● **Dataset content**
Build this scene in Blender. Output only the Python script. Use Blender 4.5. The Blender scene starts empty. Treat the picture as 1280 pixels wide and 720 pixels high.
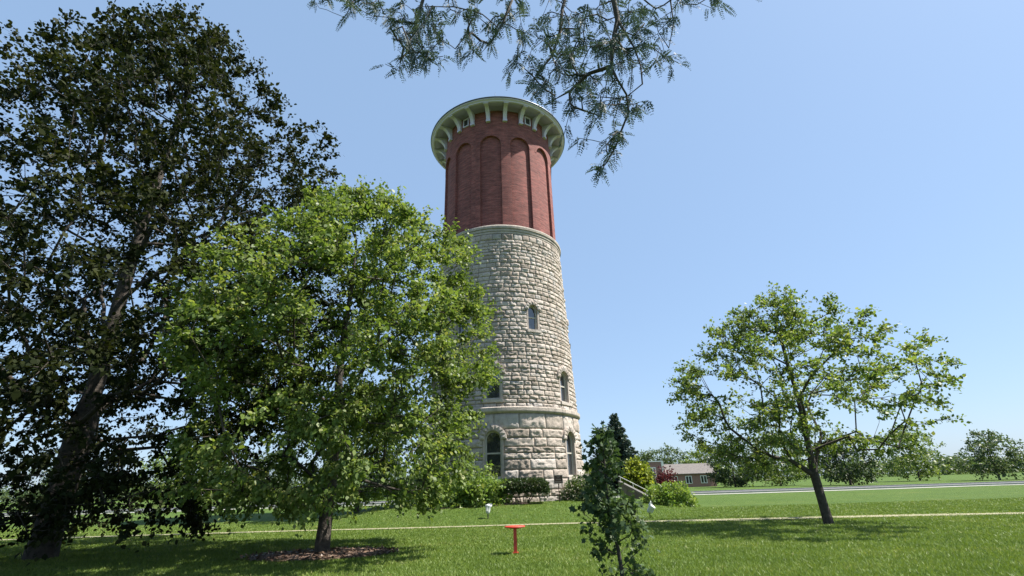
import bpy, bmesh, math, random
import numpy as np
from mathutils import Vector, Matrix, noise as mnoise

random.seed(7)
RNG = np.random.default_rng(7)
rad = math.radians
scene = bpy.context.scene
COL = scene.collection

# ------------------------------------------------------------------ camera
CAM_H, PITCH, ROLL, FPX = 1.6, rad(22.7), rad(-1.8), 587.0
cam_d = bpy.data.cameras.new('camera')
cam_d.sensor_width = 36.0
cam_d.lens = FPX / 1280.0 * 36.0
cam_d.clip_start = 0.05
cam_d.clip_end = 3000
cam = bpy.data.objects.new('camera', cam_d)
COL.objects.link(cam)
CAM_M = Matrix.Rotation(math.pi / 2 + PITCH, 3, 'X') @ Matrix.Rotation(ROLL, 3, 'Z')
cam.matrix_world = Matrix.Translation((0, 0, CAM_H)) @ CAM_M.to_4x4()
scene.camera = cam

# ------------------------------------------------------------------ light
SUN_EL, SUN_AZ = rad(57), rad(93)       # azimuth measured clockwise from the view direction (+Y)
world = bpy.data.worlds.new('World')
scene.world = world
world.use_nodes = True
wn = world.node_tree
bg = wn.nodes['Background']
sky = wn.nodes.new('ShaderNodeTexSky')
sky.sky_type = 'NISHITA'
sky.sun_disc = False
sky.sun_elevation = SUN_EL
sky.sun_rotation = SUN_AZ
sky.air_density = 1.0
sky.dust_density = 0.9
sky.ozone_density = 1.8
# summer haze evens the sky out: the clear-air sky mixed with a uniform pale blue
hz = wn.nodes.new('ShaderNodeMix')
hz.data_type = 'RGBA'
hz.inputs['Factor'].default_value = 0.68
hz.inputs[7].default_value = (1.62, 2.42, 3.62, 1)
wn.links.new(sky.outputs[0], hz.inputs[6])
wn.links.new(hz.outputs[2], bg.inputs[0])
bg.inputs[1].default_value = 0.092
sun_d = bpy.data.lights.new('sun', 'SUN')
sun_d.energy = 4.7
sun_d.angle = rad(0.53)
sun_d.color = (1.0, 0.94, 0.86)
sun = bpy.data.objects.new('sun', sun_d)
COL.objects.link(sun)
sdir = Vector((math.sin(SUN_AZ) * math.cos(SUN_EL), math.cos(SUN_AZ) * math.cos(SUN_EL), math.sin(SUN_EL)))
sun.rotation_euler = sdir.to_track_quat('Z', 'Y').to_euler()
sun.location = sdir * 60
vs = scene.view_settings
vs.view_transform = 'Standard'
vs.look = 'None'
vs.gamma = 1
vs.exposure = 1.36
vs.use_curve_mapping = False
try:
    scene.cycles.max_bounces = 8
    scene.cycles.transparent_max_bounces = 8
    scene.cycles.use_denoising = True
except Exception:
    pass


# ------------------------------------------------------------------ helpers
def at(px, py, Y):
    """the point where the sight line of photo pixel (px, py) reaches depth Y"""
    d = CAM_M @ Vector(((px - 640) / FPX, -(py - 360) / FPX, -1.0))
    return Vector((0, 0, CAM_H)) + d * (Y / d.y)


def smooth(t):
    t = max(0.0, min(1.0, t))
    return t * t * (3 - 2 * t)


TX, TY = -0.9, 36.0


def gz(x, y):
    """terrain height: flat lawn with the low mound the tower stands on"""
    r = math.hypot(x - TX, y - TY)
    h = 0.62 * (1 - smooth((r - 6.4) / 7.4))
    return h + 0.03 * mnoise.noise((x * 0.09, y * 0.09, 1.7))


def link(o, parent=None):
    COL.objects.link(o)
    if parent is not None:
        o.parent = parent
    return o


def tag(o, label=None, cat=None, group=None, kind=None):
    if label:
        o['label'] = label
    if cat:
        o['category'] = cat
    if group:
        o['group'] = group
    if kind:
        o['kind'] = kind
    return o


def empty(name, loc, label, cat, group=None, rz=0):
    o = bpy.data.objects.new(name, None)
    o.empty_display_size = 0.3
    o.location = loc
    o.rotation_euler = (0, 0, rz)
    COL.objects.link(o)
    return tag(o, label, cat, group)


def copy_tree(o, parent=None):
    c = o.copy()
    COL.objects.link(c)
    if parent is not None:
        c.parent = parent
    for ch in list(o.children):
        copy_tree(ch, c)
    return c


def np_mesh(name, V, F, mat, parent=None, attr=None, smooth_shade=False):
    """V (n,3), F (m,k) int array, attr = per-face float"""
    V = np.asarray(V, dtype=np.float32)
    F = np.asarray(F, dtype=np.int32)
    m, k = F.shape
    me = bpy.data.meshes.new(name)
    me.vertices.add(len(V))
    me.vertices.foreach_set('co', V.ravel())
    me.loops.add(m * k)
    me.loops.foreach_set('vertex_index', F.ravel())
    me.polygons.add(m)
    me.polygons.foreach_set('loop_start', np.arange(0, m * k, k, dtype=np.int32))
    if smooth_shade:
        me.polygons.foreach_set('use_smooth', np.ones(m, dtype=bool))
    me.update(calc_edges=True)
    if attr is not None:
        a = me.attributes.new('rnd', 'FLOAT', 'FACE')
        a.data.foreach_set('value', np.asarray(attr, dtype=np.float32))
    me.materials.append(mat)
    o = bpy.data.objects.new(name, me)
    return link(o, parent)


class MB:
    """collects shapes, links them as one mesh object"""

    def __init__(self):
        self.v, self.f, self.a, self.s = [], [], [], []

    def add(self, vs_, fs_, a=0.5, s=False):
        b = len(self.v)
        self.v.extend([tuple(p) for p in vs_])
        for f in fs_:
            self.f.append(tuple(i + b for i in f))
            self.a.append(a)
            self.s.append(s)
        return self

    def box(self, x0, x1, y0, y1, z0, z1, a=0.5, M=None):
        p = [(x, y, z) for z in (z0, z1) for y in (y0, y1) for x in (x0, x1)]
        if M is not None:
            p = [tuple(M @ Vector(q)) for q in p]
        return self.add(p, [(0, 2, 3, 1), (4, 5, 7, 6), (0, 1, 5, 4), (1, 3, 7, 5), (3, 2, 6, 7), (2, 0, 4, 6)], a)

    def bar(self, p, q, w, h=None, a=0.5):
        """box beam from p to q"""
        p, q = Vector(p), Vector(q)
        h = h or w
        d = (q - p).normalized()
        up = Vector((0, 0, 1)) if abs(d.z) < 0.95 else Vector((0, 1, 0))
        s = d.cross(up).normalized()
        u = s.cross(d)
        L = (q - p).length
        M = Matrix.Translation(p) @ Matrix((s, d, u)).transposed().to_4x4()
        return self.box(-w / 2, w / 2, 0, L, -h / 2, h / 2, a, M)

    def tube(self, p, q, r0, r1=None, n=10, a=0.5, caps=True):
        p, q = Vector(p), Vector(q)
        r1 = r0 if r1 is None else r1
        d = (q - p).normalized()
        up = Vector((0, 0, 1)) if abs(d.z) < 0.95 else Vector((0, 1, 0))
        s = d.cross(up).normalized()
        u = s.cross(d)
        vs_ = []
        for c, r in ((p, r0), (q, r1)):
            for i in range(n):
                t = 2 * math.pi * i / n
                vs_.append(c + (s * math.cos(t) + u * math.sin(t)) * r)
        self.add(vs_, [(i, (i + 1) % n, n + (i + 1) % n, n + i) for i in range(n)], a, True)
        if caps:
            self.add(vs_[:n], [tuple(reversed(range(n)))], a)
            self.add(vs_[n:], [tuple(range(n))], a)
        return self

    def lathe(self, prof, n=96, a=0.5, M=None, s=True):
        vs_, fs_ = [], []
        for r, z in prof:
            for i in range(n):
                t = 2 * math.pi * i / n
                p = Vector((r * math.sin(t), -r * math.cos(t), z))
                vs_.append(M @ p if M is not None else p)
        for k in range(len(prof) - 1):
            for i in range(n):
                j = (i + 1) % n
                fs_.append((k * n + i, k * n + j, (k + 1) * n + j, (k + 1) * n + i))
        return self.add(vs_, fs_, a, s)

    def build(self, name, mat, parent=None):
        me = bpy.data.meshes.new(name)
        me.from_pydata(self.v, [], self.f)
        at_ = me.attributes.new('rnd', 'FLOAT', 'FACE')
        at_.data.foreach_set('value', self.a)
        me.polygons.foreach_set('use_smooth', self.s)
        me.materials.append(mat)
        me.update()
        o = bpy.data.objects.new(name, me)
        return link(o, parent)


# ------------------------------------------------------------------ materials
def new_mat(name):
    m = bpy.data.materials.new(name)
    m.use_nodes = True
    return m, m.node_tree, m.node_tree.nodes['Principled BSDF'], m.node_tree.nodes['Material Output']


def ramp(nt, stops):
    r = nt.nodes.new('ShaderNodeValToRGB')
    els = r.color_ramp.elements
    while len(els) < len(stops):
        els.new(0.5)
    for e, (p, c) in zip(els, stops):
        e.position = p
        e.color = (*c, 1)
    return r


def tex_noise(nt, scale, detail=4, rough=0.6, coord='Object', vec=None, stretch=None):
    n = nt.nodes.new('ShaderNodeTexNoise')
    n.inputs['Scale'].default_value = scale
    n.inputs['Detail'].default_value = detail
    n.inputs['Roughness'].default_value = rough
    tc = nt.nodes.new('ShaderNodeTexCoord')
    src = tc.outputs[coord]
    if stretch:
        mp = nt.nodes.new('ShaderNodeMapping')
        mp.inputs['Scale'].default_value = stretch
        nt.links.new(src, mp.inputs[0])
        src = mp.outputs[0]
    nt.links.new(src, n.inputs['Vector'])
    return n


def mixc(nt, fac, a, b, mode='MIX'):
    m = nt.nodes.new('ShaderNodeMix')
    m.data_type = 'RGBA'
    m.blend_type = mode
    for s, v in ((m.inputs['Factor'], fac), (m.inputs[6], a), (m.inputs[7], b)):
        if hasattr(v, 'links') or hasattr(v, 'is_linked'):
            nt.links.new(v, s)
        elif isinstance(v, (int, float)):
            s.default_value = v
        else:
            s.default_value = (*v, 1)
    return m.outputs[2]


def bump(nt, height, strength, dist, bsdf):
    b = nt.nodes.new('ShaderNodeBump')
    b.inputs['Strength'].default_value = strength
    b.inputs['Distance'].default_value = dist
    nt.links.new(height, b.inputs['Height'])
    nt.links.new(b.outputs[0], bsdf.inputs['Normal'])


def rnd_attr(nt):
    a = nt.nodes.new('ShaderNodeAttribute')
    a.attribute_name = 'rnd'
    return a.outputs['Fac']


def m_plain(name, c1, c2=None, scale=3.0, rough=0.6, bumpd=0.0, bscale=40, metal=0.0, spec=0.5):
    m, nt, b, out = new_mat(name)
    c2 = c2 or tuple(x * 0.75 for x in c1)
    n = tex_noise(nt, scale)
    r = ramp(nt, [(0.35, c2), (0.65, c1)])
    nt.links.new(n.outputs[0], r.inputs[0])
    nt.links.new(r.outputs[0], b.inputs['Base Color'])
    b.inputs['Roughness'].default_value = rough
    b.inputs['Metallic'].default_value = metal
    b.inputs['Specular IOR Level'].default_value = spec
    if bumpd:
        n2 = tex_noise(nt, bscale, 6)
        bump(nt, n2.outputs[0], 0.8, bumpd, b)
    return m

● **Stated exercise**
Pictures stay out. Repeat only the lines from the beginning of the data through the line that has "COL = scene.collection".

● **Result of the task**
Build this scene in Blender. Output only the Python script. Use Blender 4.5. The Blender scene starts empty. Treat the picture as 1280 pixels wide and 720 pixels high.
import bpy, bmesh, math, random
import numpy as np
from mathutils import Vector, Matrix, noise as mnoise

random.seed(7)
RNG = np.random.default_rng(7)
rad = math.radians
scene = bpy.context.scene
COL = scene.collection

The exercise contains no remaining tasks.